Saturday, September 26, 2015

Last Lines of Lycidas

Let’s look at the last section of the poem (lines 186-193):

Thus sang the uncouth Swain to th' Okes and rills,
While the still morn went out with Sandals gray,
He touch'd the tender stops of various Quills,
With eager thought warbling his Dorick lay:
And now the Sun had stretch'd out all the hills,
And now was dropt into the Western bay;
At last he rose, and twitch'd his Mantle blew:
To morrow to fresh Woods, and Pastures new.

    I feel that Swain refers to a Sheppard here due to the pastoral context, but it could also refer to a young person. Milton, at this point, identifies himself as the speaker of the poem: an untrained sheppard that sung his song about his fellow poet, who is now in heaven. Milton takes on the identity of a sheppard, even though he lived in the city (London) rather than the country. And he saves this reference about his identity until the end of this short (193 lines) poem.
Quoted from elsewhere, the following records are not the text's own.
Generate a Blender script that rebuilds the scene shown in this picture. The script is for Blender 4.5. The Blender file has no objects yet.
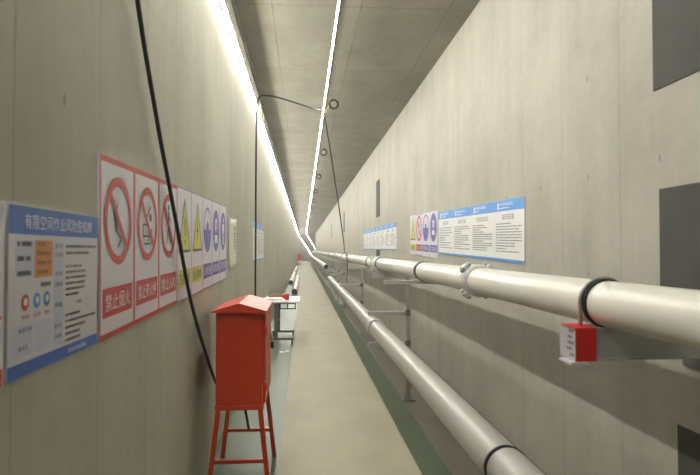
import bpy, math, random
from mathutils import Vector, Matrix
R = random.Random(7)
SC = bpy.context.scene
COL = SC.collection
PI = math.pi
H = 1.62                      # eye height
XL, XR = -0.716, 1.74         # wall faces
CEIL = H + 2.47
Y0, Y1 = -10.0, 85.0          # straight run of the gallery
BX, BY, BZ = 4.9, 40.0, -6.8  # run beyond the bend (turns right, slopes down)

# ------------------------------------------------------------------ mesh helpers
class MB:
    def __init__(s): s.v = []; s.f = []; s.sm = []
    def add(s, vs, fs, smooth=False):
        o = len(s.v); s.v += [tuple(v) for v in vs]
        for f in fs: s.f.append([i + o for i in f]); s.sm.append(smooth)
        return s
    def box(s, x0, x1, y0, y1, z0, z1):
        vs = [(x0,y0,z0),(x1,y0,z0),(x1,y1,z0),(x0,y1,z0),(x0,y0,z1),(x1,y0,z1),(x1,y1,z1),(x0,y1,z1)]
        return s.add(vs, [(0,3,2,1),(4,5,6,7),(0,1,5,4),(1,2,6,5),(2,3,7,6),(3,0,4,7)])
    def hexa(s, a, b):          # two quads (lists of 4 points) joined
        return s.add(list(a)+list(b), [(0,3,2,1),(4,5,6,7),(0,1,5,4),(1,2,6,5),(2,3,7,6),(3,0,4,7)])
    def sweep(s, pts, r, n=12, closed=False, cap=True):
        pts = [Vector(p) for p in pts]; m = len(pts); rings = []
        up = Vector((0,0,1)); prev = None
        for i, p in enumerate(pts):
            if closed: t = pts[(i+1) % m] - pts[i-1]
            else: t = pts[min(i+1, m-1)] - pts[max(i-1, 0)]
            t.normalize()
            if prev is None:
                a = up if abs(t.dot(up)) < .9 else Vector((1,0,0))
                u = t.cross(a).normalized()
            else: u = (prev - t*prev.dot(t)).normalized()
            prev = u; w = t.cross(u)
            rr = r[i] if isinstance(r, (list, tuple)) else r
            rings.append([p + u*math.cos(2*PI*k/n)*rr + w*math.sin(2*PI*k/n)*rr for k in range(n)])
        vs = [v for ring in rings for v in ring]; fs = []
        for i in range(m if closed else m-1):
            j = (i+1) % m
            for k in range(n):
                l = (k+1) % n
                fs.append((i*n+k, i*n+l, j*n+l, j*n+k))
        s.add(vs, fs, True)
        if cap and not closed:
            o = len(s.v) - len(vs)
            s.f.append([o+k for k in range(n)][::-1]); s.sm.append(False)
            s.f.append([o+(m-1)*n+k for k in range(n)]); s.sm.append(False)
        return s
    def cyl(s, a, b, r, n=20, cap=True): return s.sweep([a, b], r, n, cap=cap)
    def lathe_y(s, prof, cx, cz, n=36):      # profile (y, r) revolved about an axis parallel to Y, closed loop profile
        m = len(prof); vs = []
        for (y, r) in prof:
            for k in range(n): vs.append((cx + r*math.cos(2*PI*k/n), y, cz + r*math.sin(2*PI*k/n)))
        fs = []
        for i in range(m):
            j = (i+1) % m
            for k in range(n):
                l = (k+1) % n; fs.append((i*n+k, i*n+l, j*n+l, j*n+k))
        return s.add(vs, fs, True)
    def ring(s, c, r, t, axis='y', n=28, k=8):
        c = Vector(c); pts = []
        for i in range(n):
            a = 2*PI*i/n
            d = Vector((math.cos(a), 0, math.sin(a))) if axis == 'y' else Vector((math.cos(a), math.sin(a), 0))
            pts.append(c + d*r)
        return s.sweep(pts, t, k, closed=True)
    def build(s, name, mat, parent=None, bevel=0):
        me = bpy.data.meshes.new(name); me.from_pydata(s.v, [], s.f); me.update()
        me.polygons.foreach_set('use_smooth', s.sm)
        o = bpy.data.objects.new(name, me); COL.objects.link(o)
        me.materials.append(mat)
        if parent: o.parent = parent
        if bevel:
            b = o.modifiers.new('bevel', 'BEVEL'); b.width = bevel; b.segments = 2; b.limit_method = 'ANGLE'
        return o

def empty(name, loc=(0,0,0), rot=(0,0,0)):
    o = bpy.data.objects.new(name, None); COL.objects.link(o)
    o.location = loc; o.rotation_euler = rot; o.empty_display_size = .05
    return o
def tag(o, label, cat, group=None):
    o['label'] = label; o['category'] = cat
    if group: o['group'] = group
    return o
def struct(o): o['kind'] = 'structure'; return o
def copy_tree(o, parent=None):
    kids = list(o.children)
    c = o.copy(); COL.objects.link(c)
    if parent: c.parent = parent
    for k in kids: copy_tree(k, c)
    return c

# ------------------------------------------------------------------ materials
def mat(name, col, rough=.5, metal=0.0, spec=.5):
    m = bpy.data.materials.new(name); m.use_nodes = True
    b = m.node_tree.nodes['Principled BSDF']
    b.inputs['Base Color'].default_value = (*col, 1); b.inputs['Roughness'].default_value = rough
    b.inputs['Metallic'].default_value = metal; b.inputs['Specular IOR Level'].default_value = spec
    return m
def nz(m, scale, amt, scl=(1,1,1), rough_amt=0, detail=4, bump=0):
    """mottles the base colour of a plain material with world-space noise"""
    nt = m.node_tree; N = nt.nodes; L = nt.links; b = N['Principled BSDF']
    g = N.new('ShaderNodeTexCoord'); mp = N.new('ShaderNodeMapping'); mp.inputs['Scale'].default_value = scl
    n = N.new('ShaderNodeTexNoise'); n.inputs['Scale'].default_value = scale; n.inputs['Detail'].default_value = detail
    L.new(g.outputs['Object'], mp.inputs[0]); L.new(mp.outputs[0], n.inputs[0])
    c = b.inputs['Base Color'].default_value[:]
    mx = N.new('ShaderNodeMix'); mx.data_type = 'RGBA'
    mx.inputs[6].default_value = tuple(x*(1-amt) for x in c[:3]) + (1,)
    mx.inputs[7].default_value = tuple(min(1, x*(1+amt)) for x in c[:3]) + (1,)
    L.new(n.outputs[0], mx.inputs[0]); L.new(mx.outputs[2], b.inputs['Base Color'])
    if bump:
        bp = N.new('ShaderNodeBump'); bp.inputs['Strength'].default_value = bump; bp.inputs['Distance'].default_value = .004
        L.new(n.outputs[0], bp.inputs['Height']); L.new(bp.outputs[0], b.inputs['Normal'])
    if rough_amt:
        mr = N.new('ShaderNodeMapRange'); mr.inputs[3].default_value = b.inputs['Roughness'].default_value - rough_amt
        mr.inputs[4].default_value = b.inputs['Roughness'].default_value + rough_amt
        L.new(n.outputs[0], mr.inputs[0]); L.new(mr.outputs[0], b.inputs['Roughness'])
    return m

def concrete(name, c_lo, c_hi, a_ax, b_ax, sp_a, off_a, sp_b, off_b, streak, seam_dark=.30, holes=True, bseam=0.3):
    """cast concrete: mottling, form-board seams every sp_a along axis a (and sp_b along b), tie holes, streaks"""
    m = bpy.data.materials.new(name); m.use_nodes = True
    nt = m.node_tree; N = nt.nodes; L = nt.links; bs = N['Principled BSDF']
    tc = N.new('ShaderNodeTexCoord'); sep = N.new('ShaderNodeSeparateXYZ'); L.new(tc.outputs['Object'], sep.inputs[0])
    A = sep.outputs[a_ax]; B = sep.outputs[b_ax]
    def math_(op, a, b=None, c=None):
        n = N.new('ShaderNodeMath'); n.operation = op
        for i, x in enumerate((a, b, c)):
            if x is None: continue
            if isinstance(x, (int, float)): n.inputs[i].default_value = x
            else: L.new(x, n.inputs[i])
        return n.outputs[0]
    def noise(scale, scl, detail=5, rough=.55):
        mp = N.new('ShaderNodeMapping'); mp.inputs['Scale'].default_value = scl; L.new(tc.outputs['Object'], mp.inputs[0])
        n = N.new('ShaderNodeTexNoise'); n.inputs['Scale'].default_value = scale; n.inputs['Detail'].default_value = detail
        n.inputs['Roughness'].default_value = rough; L.new(mp.outputs[0], n.inputs[0]); return n.outputs[0]
    n1 = noise(1.1, (1,1,1)); n2 = noise(2.2, streak, 6, .65); n3 = noise(14, (1,1,1), 3)
    mixv = math_('ADD', math_('ADD', math_('MULTIPLY', n1, .45), math_('MULTIPLY', n2, .4)), math_('MULTIPLY', n3, .15))
    cr = N.new('ShaderNodeValToRGB'); cr.color_ramp.elements[0].position = .38; cr.color_ramp.elements[1].position = .63
    cr.color_ramp.elements[0].color = (*c_lo, 1); cr.color_ramp.elements[1].color = (*c_hi, 1)
    L.new(mixv, cr.inputs[0])
    def seam(X, sp, off, w):
        fr = math_('FRACT', math_('DIVIDE', math_('SUBTRACT', X, off - sp/2), sp))
        d = math_('MULTIPLY', math_('ABSOLUTE', math_('SUBTRACT', fr, .5)), sp)
        return math_('SUBTRACT', 1.0, math_('SMOOTH_MIN', math_('DIVIDE', d, w), 1.0, .2)), d
    s1, da = seam(A, sp_a, off_a, .010)
    s2, db = seam(B, sp_b, off_b, .008)
    br = noise(.9, (1,1,1), 3)                      # seams come and go
    brm = N.new('ShaderNodeMapRange'); brm.inputs[1].default_value = .35; brm.inputs[2].default_value = .65; L.new(br, brm.inputs[0])
    sm = math_('MAXIMUM', math_('MULTIPLY', s1, math_('ADD', .35, math_('MULTIPLY', brm.outputs[0], .65))), math_('MULTIPLY', s2, bseam))
    sm = math_('MAXIMUM', sm, 0.0)
    dark = math_('MULTIPLY', sm, seam_dark)
    if holes:
        h1, ha = seam(A, sp_a, off_a + sp_a*.5, .01); h2, hb = seam(B, .60, .27, .01)
        rr = math_('SQRT', math_('ADD', math_('MULTIPLY', ha, ha), math_('MULTIPLY', hb, math_('MULTIPLY', hb, .25))))
        hm = N.new('ShaderNodeMapRange'); hm.inputs[1].default_value = .005; hm.inputs[2].default_value = .013
        hm.inputs[3].default_value = .5; hm.inputs[4].default_value = 0; L.new(rr, hm.inputs[0])
        pn = noise(2.7, (1,1,1), 1); pm = N.new('ShaderNodeMapRange'); pm.inputs[1].default_value = .47; pm.inputs[2].default_value = .56; L.new(pn, pm.inputs[0])
        dark = math_('MAXIMUM', dark, math_('MULTIPLY', hm.outputs[0], pm.outputs[0]))
    mx = N.new('ShaderNodeMix'); mx.data_type = 'RGBA'; mx.inputs[7].default_value = (.09, .085, .07, 1)
    L.new(dark, mx.inputs[0]); L.new(cr.outputs[0], mx.inputs[6]); L.new(mx.outputs[2], bs.inputs['Base Color'])
    bp = N.new('ShaderNodeBump'); bp.inputs['Strength'].default_value = .35; bp.inputs['Distance'].default_value = .004
    L.new(math_('SUBTRACT', math_('MULTIPLY', mixv, .6), dark), bp.inputs['Height']); L.new(bp.outputs[0], bs.inputs['Normal'])
    bs.inputs['Roughness'].default_value = .75; bs.inputs['Specular IOR Level'].default_value = .3
    return m

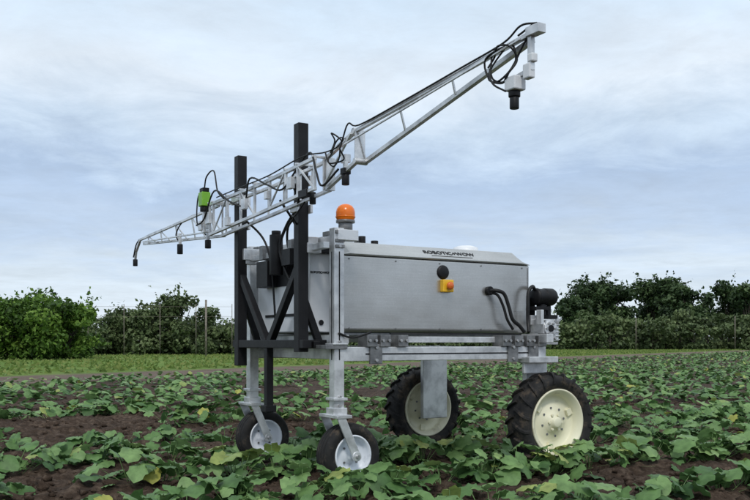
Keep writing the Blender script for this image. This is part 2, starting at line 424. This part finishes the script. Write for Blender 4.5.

   So Milton, the unready poet, rises at the end of Lycidas to find something new. He has already finished this pastoral poem, and so, after that, he embarks in 1638 on a tour of the Continent. He travels through France and Italy to meet up with other influential people such as Hugo Grotius and Galileo. So once Lycidas is written, then Milton travels through Europe to visit her famous people and places such as Florence and Rome. So after work, he leaves for his grand tour.